Rob A. wrote:
I also think it brings clarity to the process to try to think of passive and imperative sentences as simply not having a subject...and NOT NEEDING ONE....one of the ways that Finnish grammar differs from "Latinate" and Germanic languages....

One man's clarity is another man's murk.
If you think of the simple imperative
Tule!, I experience the subject as
you. One can even say
Tule, sinä!
I also treat the simple (2p sing) imperative as the truest "basic" form of a verb and almost certainly the first kinds of verbs that existed.
If we look at
mainitse/mainita (mention), the simple imperative is
mainitse, which is also the invariant stem for the present personal endings
mainitse/n etc. (besides 3rd) and also the negative form as in
älä mainitse sitä.
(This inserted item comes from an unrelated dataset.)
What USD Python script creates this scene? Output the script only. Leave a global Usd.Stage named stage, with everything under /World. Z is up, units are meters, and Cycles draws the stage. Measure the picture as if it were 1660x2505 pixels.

And that one relationship is true of
all verbs for which those forms exist at all, which is to say practically all verbs. As much as those forms hop around in behavior over different inflection types, that's a pretty remarkable fact, I think -- but understandable if you take as a given that the real core of the verb is
mainitse.
If we put
mainitse/mainita (mention) into passive imperative,
mainittakoon, että, "Let it be mentioned that", (one of the more common passive imperative idioms) then I also agree that in Finnish, there is no subject.
But in present and past, I see three main types of passive. Let's dispose of the colloquial
Mennään, "let's go," because it isn't really meant literally. It's not uncommon to state the me, though.
Then there is
Senaatissa huhutaan, että hallitus kaatuu, It's rumored in the Senate that the government will fall. Clearly there's no subject there.
But
Hänen oletetaan kuolleen seems different to me. Of course one can arbitrarily make the rule however one wishes, the way X^0 is defined to be 1 (even though it is a common-sensically meaningless quantity) because it's convenient for the arithmetic of exponents.
"He" is the object of the assumption but the subject of the dying and occupies the subject's traditional place in the sentence. I guess I have to go along with you to uphold the arithmetic of exponents because of sentences like
Hänet tapettiin. Now just so I have this straight (fat chance) -- in "He was killed," 'he' is the grammatical subject. But in
Hänet tapettiin, 'hän' is the grammatical object. Is that how the rules work?
If I seem dense sometimes, it's because I am sometimes.